Large Eye Brooch £20.00
But it feels to me, that it belongs in another time and another place entirely.
It looks like something that would have adorned a dancing costume of Mati Hari back in the 1900's.
Mata Hari ( real name Margaretha Geertruida Zelle)was an exotic dancer, born in the Netherlands who found fame in pre war Paris and was later executed for espionage in WWI.
She continued to fascinate long after her death with her life and death being the subject of many motion pictures Perhaps the most famous being the 1931 MGM classic starring Greta Garbo which ran with the tagline describing her as -
"The most dangerous spy of all time"
Mata Hari's posthumous reputation as an irresistible temptress luring military secrets from her lovers with pillow talk, has relied not so much on facts but on lurid myth.
She took her stage name (which means Eye of Dawn in Indonesian) and entranced the French capital with her sultry performances as a Javanese princess who often danced naked.

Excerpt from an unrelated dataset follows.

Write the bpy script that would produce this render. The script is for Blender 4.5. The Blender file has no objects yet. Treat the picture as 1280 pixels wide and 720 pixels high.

She quickly became notorious as much for her sex life as her nude erotic dancing. Her international fame and the fact that she moved in the highest European circles drew the attention of the French secret service during the first world war. It decided to enlist her as a spy.
French Arrest Photograph
The French put her on trial with charges of spying for Germany and aiding in the deaths of over 1000 French soldiers. She was found guilty and sent to prison to await execution by firing squad on October 15, 1917 at the age of 41. Much speculation abounds about whether she was actually a spy for the Germans. Some believe that she was used as a scapegoat by the man who had recruited her, Georges Ladoux, who was later arrested for working as a double agent for Germany.
Throughout the years that have followed, many have protested loudly at her innocence. Indeed a member of prosecution was to later say of the evidence used against her - "there wasn't enough to flog a cat"
Following her death, Mata Hari's head was embalmed and placed in the Museum of Anatomy in Paris. More details about Mata Hari's past will be available after the French Army releases sealed court documents in 2017.